-- Written request --
Reproduce precisely the lines of the listing below, starting with the line that contains "The Blender Python" and stopping after the line that contains "1.056), .05, .006), M_led, bench)"; include nothing else.

[Data entries]
-------------------------

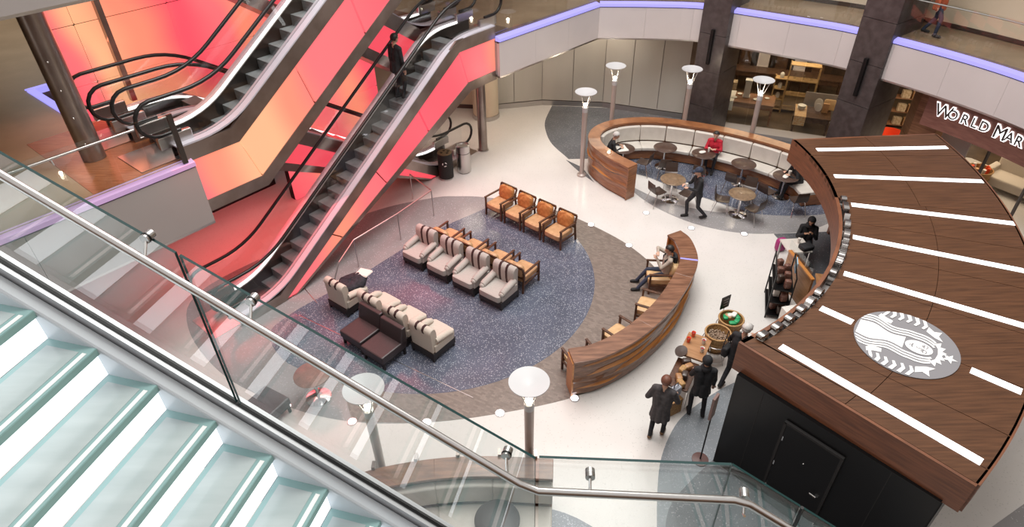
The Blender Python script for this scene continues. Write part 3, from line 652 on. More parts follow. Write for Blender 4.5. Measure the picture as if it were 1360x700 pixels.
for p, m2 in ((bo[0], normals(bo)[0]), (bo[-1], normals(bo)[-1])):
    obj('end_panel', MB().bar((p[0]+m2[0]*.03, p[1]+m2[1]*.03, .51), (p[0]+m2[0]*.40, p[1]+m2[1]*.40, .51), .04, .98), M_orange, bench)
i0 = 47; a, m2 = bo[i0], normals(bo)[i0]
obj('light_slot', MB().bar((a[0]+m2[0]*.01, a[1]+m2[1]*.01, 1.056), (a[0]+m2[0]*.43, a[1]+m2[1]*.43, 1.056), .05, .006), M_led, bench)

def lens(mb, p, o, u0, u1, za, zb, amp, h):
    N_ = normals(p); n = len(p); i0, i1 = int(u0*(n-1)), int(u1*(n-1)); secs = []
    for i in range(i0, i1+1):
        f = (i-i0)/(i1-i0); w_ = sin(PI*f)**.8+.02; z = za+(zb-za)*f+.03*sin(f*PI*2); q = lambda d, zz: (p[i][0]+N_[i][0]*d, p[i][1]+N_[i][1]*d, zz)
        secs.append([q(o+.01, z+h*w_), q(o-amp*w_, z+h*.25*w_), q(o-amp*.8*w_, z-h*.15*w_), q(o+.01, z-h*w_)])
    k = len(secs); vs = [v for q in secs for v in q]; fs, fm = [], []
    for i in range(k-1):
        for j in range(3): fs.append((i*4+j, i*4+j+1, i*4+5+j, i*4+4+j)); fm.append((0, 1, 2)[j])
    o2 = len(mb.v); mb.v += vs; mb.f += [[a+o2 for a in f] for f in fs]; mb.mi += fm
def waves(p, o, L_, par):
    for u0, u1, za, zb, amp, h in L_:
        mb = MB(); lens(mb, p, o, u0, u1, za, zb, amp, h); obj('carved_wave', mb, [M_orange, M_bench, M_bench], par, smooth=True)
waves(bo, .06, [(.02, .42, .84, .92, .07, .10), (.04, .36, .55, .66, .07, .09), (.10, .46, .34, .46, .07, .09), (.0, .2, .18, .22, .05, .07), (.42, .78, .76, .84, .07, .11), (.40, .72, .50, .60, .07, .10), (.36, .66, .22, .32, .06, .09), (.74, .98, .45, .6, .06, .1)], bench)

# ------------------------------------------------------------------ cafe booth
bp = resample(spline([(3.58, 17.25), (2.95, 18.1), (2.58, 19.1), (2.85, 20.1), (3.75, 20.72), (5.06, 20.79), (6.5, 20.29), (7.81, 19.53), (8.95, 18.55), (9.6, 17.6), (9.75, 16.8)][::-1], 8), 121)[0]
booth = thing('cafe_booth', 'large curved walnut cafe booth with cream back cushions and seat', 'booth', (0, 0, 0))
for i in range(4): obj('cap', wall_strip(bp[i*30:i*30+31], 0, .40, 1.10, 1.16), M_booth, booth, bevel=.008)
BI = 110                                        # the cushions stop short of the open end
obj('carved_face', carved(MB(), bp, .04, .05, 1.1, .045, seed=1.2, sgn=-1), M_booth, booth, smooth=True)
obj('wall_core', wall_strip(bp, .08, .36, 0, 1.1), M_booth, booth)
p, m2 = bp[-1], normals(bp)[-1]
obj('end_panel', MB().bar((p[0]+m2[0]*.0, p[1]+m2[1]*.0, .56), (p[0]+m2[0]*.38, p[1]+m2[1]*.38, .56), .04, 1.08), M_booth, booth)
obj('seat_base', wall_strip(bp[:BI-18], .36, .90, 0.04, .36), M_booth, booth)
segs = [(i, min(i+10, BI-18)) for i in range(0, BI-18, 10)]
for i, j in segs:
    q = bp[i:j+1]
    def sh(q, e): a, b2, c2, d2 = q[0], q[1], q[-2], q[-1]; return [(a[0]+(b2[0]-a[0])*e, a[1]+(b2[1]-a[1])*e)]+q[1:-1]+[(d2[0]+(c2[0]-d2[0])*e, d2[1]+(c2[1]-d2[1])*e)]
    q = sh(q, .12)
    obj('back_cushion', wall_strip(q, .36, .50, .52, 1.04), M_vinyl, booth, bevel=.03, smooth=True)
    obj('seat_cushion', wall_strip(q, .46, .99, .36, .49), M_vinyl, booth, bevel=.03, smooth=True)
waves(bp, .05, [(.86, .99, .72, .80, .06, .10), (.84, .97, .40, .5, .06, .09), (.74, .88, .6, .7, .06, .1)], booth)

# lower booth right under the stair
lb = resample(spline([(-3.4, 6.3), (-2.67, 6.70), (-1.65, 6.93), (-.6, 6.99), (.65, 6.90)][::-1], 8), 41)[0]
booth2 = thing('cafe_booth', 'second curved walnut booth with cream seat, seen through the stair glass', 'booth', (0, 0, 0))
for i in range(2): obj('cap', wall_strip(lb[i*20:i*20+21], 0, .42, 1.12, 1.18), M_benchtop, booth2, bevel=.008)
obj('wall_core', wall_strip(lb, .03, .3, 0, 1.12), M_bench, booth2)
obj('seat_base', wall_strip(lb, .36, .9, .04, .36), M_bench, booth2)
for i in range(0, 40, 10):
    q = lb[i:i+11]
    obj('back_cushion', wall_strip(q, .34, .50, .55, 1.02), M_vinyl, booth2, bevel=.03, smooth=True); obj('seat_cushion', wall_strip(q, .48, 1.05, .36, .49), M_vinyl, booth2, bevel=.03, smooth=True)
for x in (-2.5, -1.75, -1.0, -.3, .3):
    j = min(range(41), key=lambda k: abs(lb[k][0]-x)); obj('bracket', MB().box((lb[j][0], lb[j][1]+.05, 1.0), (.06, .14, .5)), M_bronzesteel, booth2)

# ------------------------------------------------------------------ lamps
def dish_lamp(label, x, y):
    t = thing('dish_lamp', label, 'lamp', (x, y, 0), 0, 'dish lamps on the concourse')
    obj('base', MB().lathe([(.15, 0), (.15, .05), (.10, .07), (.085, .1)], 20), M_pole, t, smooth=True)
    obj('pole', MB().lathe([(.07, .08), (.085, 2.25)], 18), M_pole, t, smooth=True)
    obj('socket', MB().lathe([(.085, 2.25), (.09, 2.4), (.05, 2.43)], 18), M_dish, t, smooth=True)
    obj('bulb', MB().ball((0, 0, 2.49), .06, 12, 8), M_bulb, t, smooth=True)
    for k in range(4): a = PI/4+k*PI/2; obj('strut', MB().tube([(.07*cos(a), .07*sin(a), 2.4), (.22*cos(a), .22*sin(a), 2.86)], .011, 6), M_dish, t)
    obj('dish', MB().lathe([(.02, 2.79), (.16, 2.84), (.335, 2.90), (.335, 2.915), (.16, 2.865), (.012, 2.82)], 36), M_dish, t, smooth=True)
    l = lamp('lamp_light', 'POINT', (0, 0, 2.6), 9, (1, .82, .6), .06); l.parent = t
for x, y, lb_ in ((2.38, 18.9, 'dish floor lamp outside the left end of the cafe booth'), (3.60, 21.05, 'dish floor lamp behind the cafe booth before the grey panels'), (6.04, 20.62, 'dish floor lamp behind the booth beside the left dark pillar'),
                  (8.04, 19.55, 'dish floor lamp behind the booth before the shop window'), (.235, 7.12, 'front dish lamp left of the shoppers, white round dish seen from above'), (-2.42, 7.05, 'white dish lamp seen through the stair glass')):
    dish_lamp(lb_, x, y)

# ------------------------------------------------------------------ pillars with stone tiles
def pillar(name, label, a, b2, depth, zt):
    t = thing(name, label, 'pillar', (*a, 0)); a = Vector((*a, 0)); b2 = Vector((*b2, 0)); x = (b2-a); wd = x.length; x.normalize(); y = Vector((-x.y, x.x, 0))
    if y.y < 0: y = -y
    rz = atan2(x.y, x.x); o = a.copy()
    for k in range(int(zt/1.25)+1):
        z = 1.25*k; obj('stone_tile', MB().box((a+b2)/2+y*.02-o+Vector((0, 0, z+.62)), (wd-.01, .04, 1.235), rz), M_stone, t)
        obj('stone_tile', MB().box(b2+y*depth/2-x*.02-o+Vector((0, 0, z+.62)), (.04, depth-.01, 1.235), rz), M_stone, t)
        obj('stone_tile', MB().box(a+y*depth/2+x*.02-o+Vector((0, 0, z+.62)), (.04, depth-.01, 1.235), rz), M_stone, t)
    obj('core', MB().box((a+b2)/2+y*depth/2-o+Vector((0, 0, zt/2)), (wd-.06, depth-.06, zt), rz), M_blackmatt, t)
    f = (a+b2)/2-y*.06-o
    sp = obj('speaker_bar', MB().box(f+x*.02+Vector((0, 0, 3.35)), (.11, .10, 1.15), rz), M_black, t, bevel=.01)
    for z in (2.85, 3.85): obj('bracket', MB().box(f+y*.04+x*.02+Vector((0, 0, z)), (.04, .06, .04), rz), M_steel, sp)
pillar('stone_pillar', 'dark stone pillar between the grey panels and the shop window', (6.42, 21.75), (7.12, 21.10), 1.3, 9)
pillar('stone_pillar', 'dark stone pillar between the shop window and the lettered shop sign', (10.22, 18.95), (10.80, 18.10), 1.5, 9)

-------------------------

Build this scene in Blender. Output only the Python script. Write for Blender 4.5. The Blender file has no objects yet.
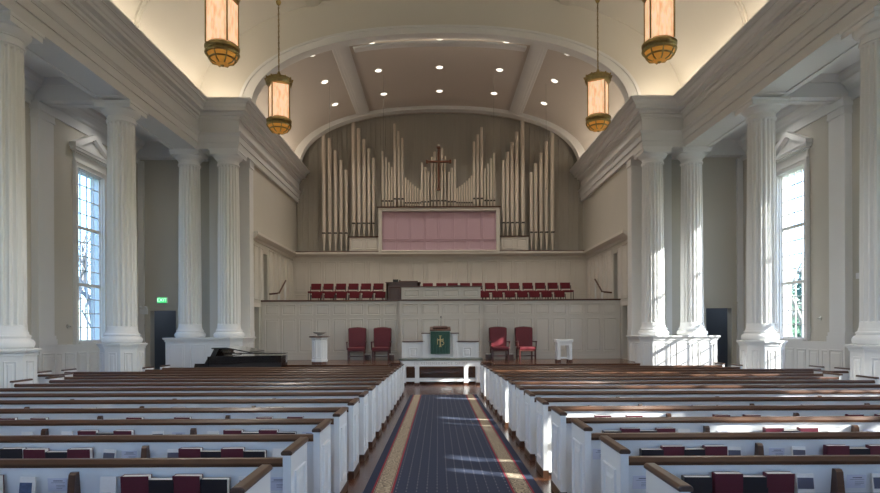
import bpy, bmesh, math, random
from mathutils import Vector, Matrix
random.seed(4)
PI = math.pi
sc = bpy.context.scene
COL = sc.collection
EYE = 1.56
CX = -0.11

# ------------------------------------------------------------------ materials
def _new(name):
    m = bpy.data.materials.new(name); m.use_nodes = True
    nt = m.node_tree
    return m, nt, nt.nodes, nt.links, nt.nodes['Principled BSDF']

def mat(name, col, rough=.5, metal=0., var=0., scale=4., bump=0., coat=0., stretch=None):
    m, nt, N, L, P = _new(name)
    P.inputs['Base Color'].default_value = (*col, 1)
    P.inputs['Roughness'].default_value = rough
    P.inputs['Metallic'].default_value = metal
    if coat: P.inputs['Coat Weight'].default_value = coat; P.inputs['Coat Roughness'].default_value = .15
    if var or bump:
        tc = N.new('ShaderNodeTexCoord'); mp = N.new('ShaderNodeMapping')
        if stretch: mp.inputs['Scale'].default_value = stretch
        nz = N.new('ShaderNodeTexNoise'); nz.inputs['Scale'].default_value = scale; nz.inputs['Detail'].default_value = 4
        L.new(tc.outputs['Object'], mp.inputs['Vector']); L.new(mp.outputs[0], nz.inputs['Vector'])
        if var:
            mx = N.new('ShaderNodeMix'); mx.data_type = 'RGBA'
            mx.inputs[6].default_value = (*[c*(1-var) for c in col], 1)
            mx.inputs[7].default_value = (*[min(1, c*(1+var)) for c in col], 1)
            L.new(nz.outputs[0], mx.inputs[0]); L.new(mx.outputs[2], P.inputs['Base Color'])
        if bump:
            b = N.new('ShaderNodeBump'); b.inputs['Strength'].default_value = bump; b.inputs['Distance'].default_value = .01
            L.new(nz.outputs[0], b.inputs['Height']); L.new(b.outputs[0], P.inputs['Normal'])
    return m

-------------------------

-- Expected answer --
The Blender Python script for this scene continues. Write part 3, from line 652 on. More parts follow. Write for Blender 4.5. Measure the picture as if it were 1360x700 pixels.
for p, m2 in ((bo[0], normals(bo)[0]), (bo[-1], normals(bo)[-1])):
    obj('end_panel', MB().bar((p[0]+m2[0]*.03, p[1]+m2[1]*.03, .51), (p[0]+m2[0]*.40, p[1]+m2[1]*.40, .51), .04, .98), M_orange, bench)
i0 = 47; a, m2 = bo[i0], normals(bo)[i0]
obj('light_slot', MB().bar((a[0]+m2[0]*.01, a[1]+m2[1]*.01, 1.056), (a[0]+m2[0]*.43, a[1]+m2[1]*.43, 1.056), .05, .006), M_led, bench)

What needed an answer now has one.